KABUL: The Taliban rejected on Monday an Afghan government offer of a cease-fire and they would persist with their attacks, two militant commanders said, while insurgents ambushed three buses and nearly 200 passengers traveling for a holiday.
The two Taliban commanders said their supreme leader rejected President Ashraf Ghani’s Sunday offer of a three-month cease-fire, beginning with this week’s Eid Al-Adha Muslim holiday.
In June, the Taliban observed a government cease-fire over the three-day Eid Al-Fitr festival, leading to unprecedented scenes of government soldiers and militants embracing on front lines, and raising hopes for talks.
But one of the Taliban commanders said the June cease-fire had only helped US forces, who the Taliban are trying to drive out of the country, and Taliban leader Sheikh Haibatullah Akhunzada rejected the new offer on the grounds it would only help the US-led mission.
“Our leadership feels that they’ll prolong their stay in Afghanistan if we announced a cease-fire now,” a senior Taliban commander, who declined to be identified, said by telephone.
An official in Ghani’s office said the three-month-long cease-fire declared by the government was conditional, and if the Taliban did not respect it, the government would maintain military operations.
The Taliban have launched a wave of attacks in different parts of the country in recent weeks, including on the city of Ghazni, southwest of Kabul. Hundreds of people have been killed in the fighting.
The rejection of Ghani’s cease-fire came as government officials were trying to secure the release of at least 170 civilians and 20 members of the security forces who were taken hostage by Taliban from three buses in the northern province of Kunduz.
Esmatullah Muradi, a spokesman for the governor of Kunduz, said the kidnapping happened when three buses were traveling through Kunduz from Takhar province, on their way to the capital, Kabul.
“The buses were stopped by the Taliban fighters, passengers were forced to step down and they have been taken to an undisclosed location,” Muradi said.
’Traveling for holiday’
The Taliban confirmed they had captured “three buses packed with passengers.”
“We decided to seize the buses after our intelligence inputs revealed that many men working with Afghan security forces were traveling to Kabul,” Zabihullah Mujahid, a spokesman for the Taliban, said by telephone.
“We have taken the buses to a safe area to prevent any clashes and we are now identifying members of the security forces,” he said, adding that civilians would be released.
Kunduz provincial council member Sayed Assadullah Sadat said people on the buses were traveling to be with family in Kabul for the holiday.
A senior interior ministry official in Kabul said officials in the area were talking to Taliban leaders in Kunduz to get the estimated 190 hostages released.
“We’re are trying our level best to secure freedom for all passengers,” the official said.

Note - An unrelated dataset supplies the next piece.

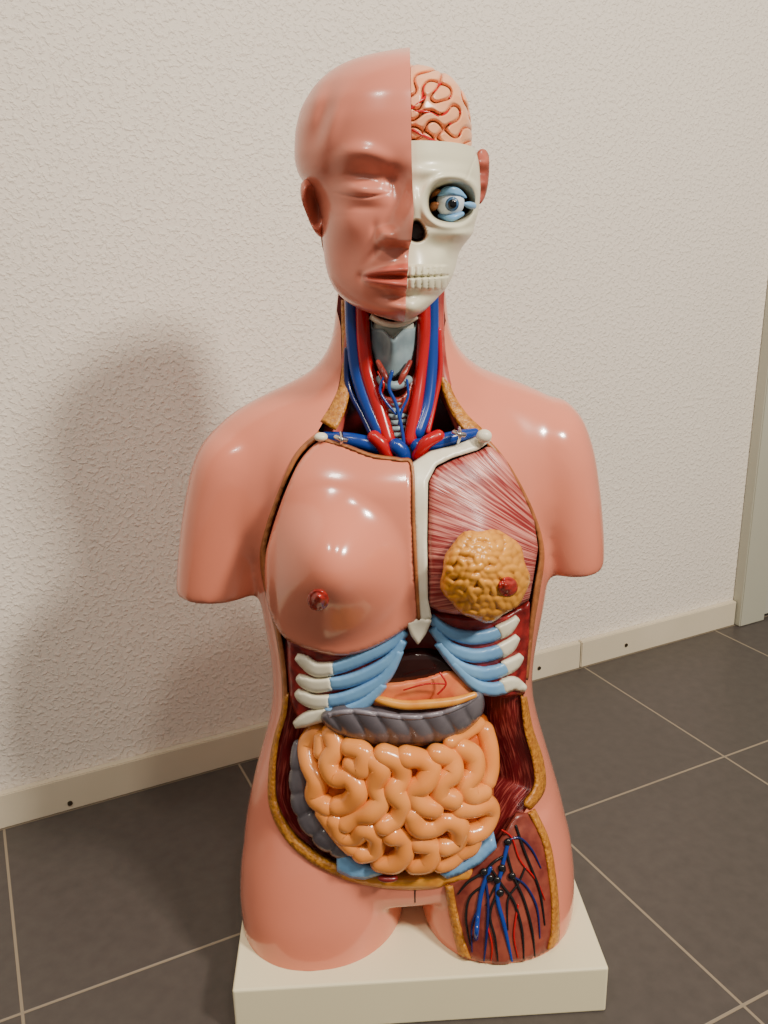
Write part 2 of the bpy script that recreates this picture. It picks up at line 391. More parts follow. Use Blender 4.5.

Separately, Mujahid said the Taliban would release at least 500 prisoners, including members of the security forces on Monday, a day before Eid celebrations begin.
“We will release some prisoners captured during clashes in three provinces,” he said.
But he did not say if any soldiers or policemen taken from the three buses would be released.
Sporadic clashes between Taliban fighters and Afghan forces erupted on the outskirts of Ghazni on Monday as aid workers tried to get help in to the city, aid agency officials said.
The government has said its forces had secured the city after the Taliban laid siege to it for five days this month.
At least 150 soldiers and 95 civilians were killed and hundreds were injured.
Aid agencies officials said their teams had entered the city but clashes in the outskirts prevented them from launching large-scale operations.